PROBLEM REQUIREMENTS -> Restate the opening lines of the material below word for word, stopping after the line that contains "bent cardboard flap".

* start DATA *

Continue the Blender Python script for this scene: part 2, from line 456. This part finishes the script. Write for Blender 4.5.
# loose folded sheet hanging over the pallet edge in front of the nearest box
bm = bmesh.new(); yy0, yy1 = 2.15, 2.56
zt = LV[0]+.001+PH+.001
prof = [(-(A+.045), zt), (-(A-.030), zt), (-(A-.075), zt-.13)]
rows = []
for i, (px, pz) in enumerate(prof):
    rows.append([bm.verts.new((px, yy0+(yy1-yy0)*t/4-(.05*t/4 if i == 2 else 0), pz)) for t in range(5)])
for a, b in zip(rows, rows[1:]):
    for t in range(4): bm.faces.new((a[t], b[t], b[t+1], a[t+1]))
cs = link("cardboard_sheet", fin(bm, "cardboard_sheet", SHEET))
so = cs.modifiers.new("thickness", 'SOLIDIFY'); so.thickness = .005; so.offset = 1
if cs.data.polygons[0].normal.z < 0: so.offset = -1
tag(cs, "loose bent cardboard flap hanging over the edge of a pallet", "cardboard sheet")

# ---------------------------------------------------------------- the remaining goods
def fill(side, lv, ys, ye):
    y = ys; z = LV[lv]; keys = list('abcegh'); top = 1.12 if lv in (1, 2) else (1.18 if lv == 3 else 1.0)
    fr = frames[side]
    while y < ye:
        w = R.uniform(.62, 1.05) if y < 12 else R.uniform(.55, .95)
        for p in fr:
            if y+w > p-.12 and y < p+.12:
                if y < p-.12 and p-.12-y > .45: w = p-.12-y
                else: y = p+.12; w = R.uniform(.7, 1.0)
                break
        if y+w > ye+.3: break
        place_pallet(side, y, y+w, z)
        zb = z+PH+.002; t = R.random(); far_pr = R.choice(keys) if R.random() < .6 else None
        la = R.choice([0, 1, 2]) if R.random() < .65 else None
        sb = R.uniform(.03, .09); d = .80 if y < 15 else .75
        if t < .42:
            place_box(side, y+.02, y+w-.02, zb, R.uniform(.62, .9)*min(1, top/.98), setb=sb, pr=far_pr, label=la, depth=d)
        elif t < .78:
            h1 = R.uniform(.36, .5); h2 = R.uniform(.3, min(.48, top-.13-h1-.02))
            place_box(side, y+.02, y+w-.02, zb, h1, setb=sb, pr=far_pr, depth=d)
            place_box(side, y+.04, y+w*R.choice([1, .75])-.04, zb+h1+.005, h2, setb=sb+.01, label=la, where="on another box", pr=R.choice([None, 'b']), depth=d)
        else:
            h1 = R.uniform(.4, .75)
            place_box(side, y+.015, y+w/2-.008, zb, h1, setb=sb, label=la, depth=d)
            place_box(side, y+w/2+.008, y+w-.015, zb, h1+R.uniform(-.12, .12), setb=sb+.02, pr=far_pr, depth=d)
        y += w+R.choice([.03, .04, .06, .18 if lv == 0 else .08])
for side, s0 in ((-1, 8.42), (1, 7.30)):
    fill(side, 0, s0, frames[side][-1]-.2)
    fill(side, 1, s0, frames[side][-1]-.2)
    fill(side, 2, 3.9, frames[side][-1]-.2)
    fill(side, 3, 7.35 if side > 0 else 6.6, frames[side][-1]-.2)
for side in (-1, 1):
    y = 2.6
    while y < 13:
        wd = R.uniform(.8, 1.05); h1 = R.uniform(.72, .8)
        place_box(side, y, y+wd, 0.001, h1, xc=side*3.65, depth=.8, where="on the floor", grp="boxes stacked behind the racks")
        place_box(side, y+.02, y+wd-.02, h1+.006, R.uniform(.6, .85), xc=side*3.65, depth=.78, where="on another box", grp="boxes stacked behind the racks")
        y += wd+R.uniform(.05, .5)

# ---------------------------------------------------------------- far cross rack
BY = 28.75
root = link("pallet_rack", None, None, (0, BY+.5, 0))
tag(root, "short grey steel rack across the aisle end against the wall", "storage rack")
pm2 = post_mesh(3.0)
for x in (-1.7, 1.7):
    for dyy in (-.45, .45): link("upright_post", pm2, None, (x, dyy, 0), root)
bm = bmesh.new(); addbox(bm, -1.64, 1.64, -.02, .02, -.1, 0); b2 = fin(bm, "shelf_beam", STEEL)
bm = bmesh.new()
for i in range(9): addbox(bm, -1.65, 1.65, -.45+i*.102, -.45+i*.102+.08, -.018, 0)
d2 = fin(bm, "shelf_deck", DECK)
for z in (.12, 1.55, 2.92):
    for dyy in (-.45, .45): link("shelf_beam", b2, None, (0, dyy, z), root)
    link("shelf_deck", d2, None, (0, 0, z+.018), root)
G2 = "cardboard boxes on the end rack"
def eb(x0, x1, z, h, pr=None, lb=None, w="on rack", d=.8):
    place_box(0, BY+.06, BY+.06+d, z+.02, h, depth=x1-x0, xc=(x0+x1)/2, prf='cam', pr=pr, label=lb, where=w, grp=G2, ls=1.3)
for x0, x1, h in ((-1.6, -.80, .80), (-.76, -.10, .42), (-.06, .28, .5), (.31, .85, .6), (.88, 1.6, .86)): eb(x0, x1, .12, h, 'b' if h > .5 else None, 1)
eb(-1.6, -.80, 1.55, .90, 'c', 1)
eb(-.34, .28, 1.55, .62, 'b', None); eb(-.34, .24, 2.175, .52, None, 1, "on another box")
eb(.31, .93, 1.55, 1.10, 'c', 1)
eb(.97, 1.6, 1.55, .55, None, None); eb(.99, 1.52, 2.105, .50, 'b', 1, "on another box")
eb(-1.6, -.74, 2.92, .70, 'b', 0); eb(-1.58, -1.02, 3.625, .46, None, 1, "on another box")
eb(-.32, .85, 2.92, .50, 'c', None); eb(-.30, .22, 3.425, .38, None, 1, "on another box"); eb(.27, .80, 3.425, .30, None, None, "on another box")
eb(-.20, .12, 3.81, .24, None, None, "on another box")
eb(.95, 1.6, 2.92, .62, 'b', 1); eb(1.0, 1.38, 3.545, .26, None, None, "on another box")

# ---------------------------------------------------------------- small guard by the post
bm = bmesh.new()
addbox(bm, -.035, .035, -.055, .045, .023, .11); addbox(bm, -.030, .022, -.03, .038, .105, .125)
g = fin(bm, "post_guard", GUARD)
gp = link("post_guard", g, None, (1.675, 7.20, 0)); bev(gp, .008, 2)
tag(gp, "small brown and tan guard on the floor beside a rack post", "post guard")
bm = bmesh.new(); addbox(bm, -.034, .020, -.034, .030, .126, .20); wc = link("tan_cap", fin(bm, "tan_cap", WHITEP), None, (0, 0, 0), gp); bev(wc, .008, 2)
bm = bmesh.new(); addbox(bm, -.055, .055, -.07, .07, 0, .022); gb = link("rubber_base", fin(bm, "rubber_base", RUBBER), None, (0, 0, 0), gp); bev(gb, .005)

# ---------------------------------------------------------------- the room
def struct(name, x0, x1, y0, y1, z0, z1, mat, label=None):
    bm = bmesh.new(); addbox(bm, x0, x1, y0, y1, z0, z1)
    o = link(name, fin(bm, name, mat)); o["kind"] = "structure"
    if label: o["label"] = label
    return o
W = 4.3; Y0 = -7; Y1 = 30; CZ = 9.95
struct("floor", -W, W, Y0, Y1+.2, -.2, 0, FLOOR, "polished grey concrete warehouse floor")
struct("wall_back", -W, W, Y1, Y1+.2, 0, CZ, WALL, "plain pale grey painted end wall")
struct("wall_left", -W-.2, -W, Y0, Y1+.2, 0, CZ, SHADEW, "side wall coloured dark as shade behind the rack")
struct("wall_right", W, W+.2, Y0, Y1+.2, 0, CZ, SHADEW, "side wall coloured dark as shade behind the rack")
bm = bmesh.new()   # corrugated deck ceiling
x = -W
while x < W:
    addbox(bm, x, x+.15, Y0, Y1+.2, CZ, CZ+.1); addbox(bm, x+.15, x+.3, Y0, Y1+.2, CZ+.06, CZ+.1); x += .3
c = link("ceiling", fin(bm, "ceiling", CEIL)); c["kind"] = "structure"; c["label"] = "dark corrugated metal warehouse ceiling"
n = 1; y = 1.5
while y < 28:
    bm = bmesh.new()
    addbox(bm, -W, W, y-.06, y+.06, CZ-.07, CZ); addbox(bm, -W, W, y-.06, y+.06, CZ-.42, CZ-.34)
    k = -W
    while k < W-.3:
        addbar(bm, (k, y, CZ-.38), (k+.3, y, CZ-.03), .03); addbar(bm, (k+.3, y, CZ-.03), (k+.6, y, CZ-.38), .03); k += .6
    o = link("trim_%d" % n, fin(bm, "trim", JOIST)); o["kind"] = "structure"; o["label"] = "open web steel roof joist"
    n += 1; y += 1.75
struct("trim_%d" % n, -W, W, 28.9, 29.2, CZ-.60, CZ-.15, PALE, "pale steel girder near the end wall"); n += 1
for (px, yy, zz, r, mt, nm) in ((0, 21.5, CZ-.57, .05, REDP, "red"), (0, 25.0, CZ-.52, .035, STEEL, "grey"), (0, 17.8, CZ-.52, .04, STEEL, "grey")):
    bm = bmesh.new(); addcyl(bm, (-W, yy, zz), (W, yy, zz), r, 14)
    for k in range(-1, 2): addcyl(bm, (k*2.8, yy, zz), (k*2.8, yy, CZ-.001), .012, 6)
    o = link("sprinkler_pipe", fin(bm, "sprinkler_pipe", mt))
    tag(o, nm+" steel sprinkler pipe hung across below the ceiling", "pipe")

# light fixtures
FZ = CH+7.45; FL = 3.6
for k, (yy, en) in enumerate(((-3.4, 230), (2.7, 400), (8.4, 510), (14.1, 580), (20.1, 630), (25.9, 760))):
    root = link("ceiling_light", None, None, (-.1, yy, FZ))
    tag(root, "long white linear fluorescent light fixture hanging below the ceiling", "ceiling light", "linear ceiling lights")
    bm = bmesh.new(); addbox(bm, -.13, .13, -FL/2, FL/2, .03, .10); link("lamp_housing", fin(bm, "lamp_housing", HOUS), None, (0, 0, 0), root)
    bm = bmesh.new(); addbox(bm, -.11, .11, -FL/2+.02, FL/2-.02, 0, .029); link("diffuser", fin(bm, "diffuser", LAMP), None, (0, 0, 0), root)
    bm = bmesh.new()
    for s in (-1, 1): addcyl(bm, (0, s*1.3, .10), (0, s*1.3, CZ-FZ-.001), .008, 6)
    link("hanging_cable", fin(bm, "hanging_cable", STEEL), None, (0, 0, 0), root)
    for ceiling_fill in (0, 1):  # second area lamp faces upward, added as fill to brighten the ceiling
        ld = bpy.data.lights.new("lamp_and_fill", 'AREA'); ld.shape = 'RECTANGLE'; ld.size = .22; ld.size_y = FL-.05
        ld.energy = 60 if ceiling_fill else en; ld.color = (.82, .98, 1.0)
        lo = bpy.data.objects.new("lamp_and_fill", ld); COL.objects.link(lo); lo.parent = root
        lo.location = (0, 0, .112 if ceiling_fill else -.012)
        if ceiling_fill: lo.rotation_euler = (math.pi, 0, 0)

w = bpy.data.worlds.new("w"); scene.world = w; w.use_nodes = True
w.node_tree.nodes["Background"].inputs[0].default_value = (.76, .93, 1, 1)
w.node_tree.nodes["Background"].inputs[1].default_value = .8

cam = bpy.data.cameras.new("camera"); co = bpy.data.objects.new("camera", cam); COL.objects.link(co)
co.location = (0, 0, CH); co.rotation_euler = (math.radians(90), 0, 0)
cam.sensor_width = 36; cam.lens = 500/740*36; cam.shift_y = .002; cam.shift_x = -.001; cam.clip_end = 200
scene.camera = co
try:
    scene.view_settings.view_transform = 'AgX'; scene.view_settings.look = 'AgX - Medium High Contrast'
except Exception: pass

* end DATA *

TASK SOLUTION ->
Continue the Blender Python script for this scene: part 2, from line 456. This part finishes the script. Write for Blender 4.5.
# loose folded sheet hanging over the pallet edge in front of the nearest box
bm = bmesh.new(); yy0, yy1 = 2.15, 2.56
zt = LV[0]+.001+PH+.001
prof = [(-(A+.045), zt), (-(A-.030), zt), (-(A-.075), zt-.13)]
rows = []
for i, (px, pz) in enumerate(prof):
    rows.append([bm.verts.new((px, yy0+(yy1-yy0)*t/4-(.05*t/4 if i == 2 else 0), pz)) for t in range(5)])
for a, b in zip(rows, rows[1:]):
    for t in range(4): bm.faces.new((a[t], b[t], b[t+1], a[t+1]))
cs = link("cardboard_sheet", fin(bm, "cardboard_sheet", SHEET))
so = cs.modifiers.new("thickness", 'SOLIDIFY'); so.thickness = .005; so.offset = 1
if cs.data.polygons[0].normal.z < 0: so.offset = -1
tag(cs, "loose bent cardboard flap hanging over the edge of a pallet", "cardboard sheet")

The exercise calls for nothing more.